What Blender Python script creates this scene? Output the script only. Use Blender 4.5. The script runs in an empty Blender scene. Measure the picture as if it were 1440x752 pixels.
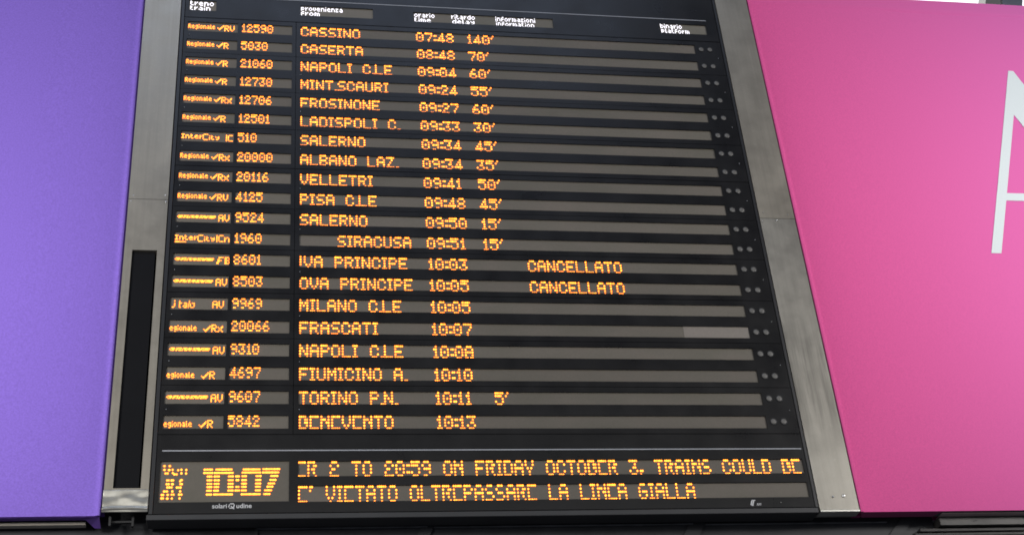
import bpy, bmesh, math, random
from mathutils import Vector, Matrix, noise
random.seed(7)
SC = bpy.context.scene
COL = SC.collection
Z0 = 7.194          # height of the top edge of the first departure row above the station floor

# ------------------------------------------------------------------ camera, light, exposure
cam = bpy.data.cameras.new("camera"); camo = bpy.data.objects.new("camera", cam); COL.objects.link(camo)
cam.sensor_width = 36.0; cam.lens = 1980.61 / 1440 * 36; cam.clip_end = 500
r_ = Vector((0.98530475, -0.15282127, -0.07629023)).normalized()
f_ = Vector((0.16979141, 0.82772667, 0.53482654)).normalized()
u_ = r_.cross(f_).normalized(); r_ = f_.cross(u_).normalized()
M = Matrix((r_, u_, -f_)).transposed().to_4x4()
M.translation = Vector((-0.10427635, -6.14841118, Z0 - 5.59414802))
camo.matrix_world = M
SC.camera = camo
SC.view_settings.view_transform = 'Standard'; SC.view_settings.look = 'None'
SC.cycles.filter_width = 1.75
SC.view_settings.exposure = 0.0; SC.view_settings.gamma = 1.0

world = bpy.data.worlds.new("World"); SC.world = world; world.use_nodes = True
wb = world.node_tree.nodes["Background"]
wb.inputs[0].default_value = (0.62, 0.66, 0.78, 1); wb.inputs[1].default_value = 0.16

def area(name, loc, target, sx, sy, power, color, spread=180):
    l = bpy.data.lights.new(name, 'AREA'); l.shape = 'RECTANGLE'; l.size = sx; l.size_y = sy
    l.energy = power; l.color = color; l.spread = math.radians(spread)
    o = bpy.data.objects.new(name, l); COL.objects.link(o)
    o.location = loc
    o.rotation_euler = (Vector(target) - Vector(loc)).to_track_quat('-Z', 'Y').to_euler()
    return o
area("fill_lamp_right", (8.2, -6.2, 6.6), (4.5, 0, 5.65), 2.2, 1.6, 43, (1.0, 0.97, 0.95), 52)  # unseen lamp, added to brighten the middle of the pink banner
area("fill_lamp_left", (-5.2, -5.2, 5.0), (-1.9, 0, 5.0), 2.0, 1.6, 73, (1.0, 0.98, 0.96), 75)  # unseen lamp, added to light the purple banner from the left
area("platform_opening", (1.0, -14.0, 8.3), (1.0, 0, 5.2), 14.0, 3.0, 330, (1.0, 0.99, 0.95))
area("skylight", (0.5, -8.0, 15.6), (1.0, 0, 7.6), 9.0, 3.0, 330, (0.62, 0.74, 1.0))

# ------------------------------------------------------------------ helpers
def P(x, z, d=0.0):
    """board coordinates: x to the right, z up from the first row, d metres towards the viewer"""
    return Vector((x, -d, z + Z0))

def tag(o, label=None, cat=None, group=None, kind=None):
    if label: o['label'] = label
    if cat: o['category'] = cat
    if group: o['group'] = group
    if kind: o['kind'] = kind
    return o

def empty(name, loc):
    o = bpy.data.objects.new(name, None); COL.objects.link(o); o.location = loc; o.empty_display_size = .1
    return o

def build(name, bm, mats, parent=None, smooth=False):
    bmesh.ops.remove_doubles(bm, verts=bm.verts[:], dist=1e-6)
    bmesh.ops.recalc_face_normals(bm, faces=bm.faces[:])
    me = bpy.data.meshes.new(name); bm.to_mesh(me); bm.free()
    for m in (mats if isinstance(mats, (list, tuple)) else [mats]): me.materials.append(m)
    if smooth:
        for p in me.polygons: p.use_smooth = True
    o = bpy.data.objects.new(name, me); COL.objects.link(o)
    if parent:
        o.parent = parent
        # mesh data is written in world coordinates: move it into the parent's frame
        me.transform(Matrix.Translation(-world_loc(parent)))
    return o

def world_loc(o):
    v = Vector((0, 0, 0))
    while o: v += o.location; o = o.parent
    return v

def quad(bm, pts, mat=0):
    f = bm.faces.new([bm.verts.new(p) for p in pts]); f.material_index = mat; return f

def box(bm, x0, x1, z0, z1, d0, d1, mat=0):
    """axis box between depths d0 (back) and d1 (front)"""
    c = [P(x, z, d) for d in (d0, d1) for z in (z0, z1) for x in (x0, x1)]
    v = [bm.verts.new(p) for p in c]
    for idx in ((0, 1, 3, 2), (4, 6, 7, 5), (0, 4, 5, 1), (2, 3, 7, 6), (0, 2, 6, 4), (1, 5, 7, 3)):
        f = bm.faces.new([v[i] for i in idx]); f.material_index = mat

def bevel_box(bm, x0, x1, z0, z1, d0, d1, b=0.002, mat=0):
    t = bmesh.new(); box(t, x0, x1, z0, z1, d0, d1, mat)
    bmesh.ops.recalc_face_normals(t, faces=t.faces[:])
    bmesh.ops.bevel(t, geom=t.edges[:], offset=b, segments=1, affect='EDGES')
    vm = {v: bm.verts.new(v.co) for v in t.verts}
    for f in t.faces:
        g = bm.faces.new([vm[v] for v in f.verts]); g.material_index = mat
    t.free()

def plate(bm, x0, x1, z0, z1, d0, d1, holes=(), mat=0):
    """a plate with rectangular openings: front, back, outer edges and the walls of each opening"""
    xs = sorted({x0, x1, *[h[0] for h in holes], *[h[1] for h in holes]})
    zs = sorted({z0, z1, *[h[2] for h in holes], *[h[3] for h in holes]})
    solid = {}
    for i in range(len(xs) - 1):
        for j in range(len(zs) - 1):
            cx = (xs[i] + xs[i + 1]) / 2; cz = (zs[j] + zs[j + 1]) / 2
            solid[i, j] = not any(h[0] < cx < h[1] and h[2] < cz < h[3] for h in holes)
    V = {}
    def vt(i, j, d):
        k = (i, j, d)
        if k not in V: V[k] = bm.verts.new(P(xs[i], zs[j], d))
        return V[k]
    def fc(*v):
        f = bm.faces.new(v); f.material_index = mat
    for (i, j), s in solid.items():
        if not s: continue
        fc(vt(i, j, d1), vt(i + 1, j, d1), vt(i + 1, j + 1, d1), vt(i, j + 1, d1))
        fc(vt(i, j, d0), vt(i, j + 1, d0), vt(i + 1, j + 1, d0), vt(i + 1, j, d0))
        for (di, dj, a, b) in ((-1, 0, (i, j), (i, j + 1)), (1, 0, (i + 1, j), (i + 1, j + 1)),
                               (0, -1, (i, j), (i + 1, j)), (0, 1, (i, j + 1), (i + 1, j + 1))):
            if not solid.get((i + di, j + dj), False):
                fc(vt(*a, d0), vt(*b, d0), vt(*b, d1), vt(*a, d1))

def disc(bm, x, z, d0, d1, rad, n=14, mat=0, dome=0.0):
    """a short round stud seen from the front, optionally domed"""
    rings = [(rad, d0), (rad, d1)]
    if dome: rings += [(rad * .75, d1 + dome * .6)]
    prev = None
    for rr, d in rings:
        ring = [bm.verts.new(P(x + rr * math.cos(2 * math.pi * k / n), z + rr * math.sin(2 * math.pi * k / n), d)) for k in range(n)]
        if prev:
            for k in range(n):
                f = bm.faces.new((prev[k], prev[(k + 1) % n], ring[(k + 1) % n], ring[k])); f.material_index = mat
        prev = ring
    c = bm.verts.new(P(x, z, rings[-1][1] + dome * .4))
    for k in range(n):
        f = bm.faces.new((prev[k], prev[(k + 1) % n], c)); f.material_index = mat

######

* **What this task involves**: Determine how many of the lines above hold the word "scene", and output that number by itself.

* **Written answer**: 2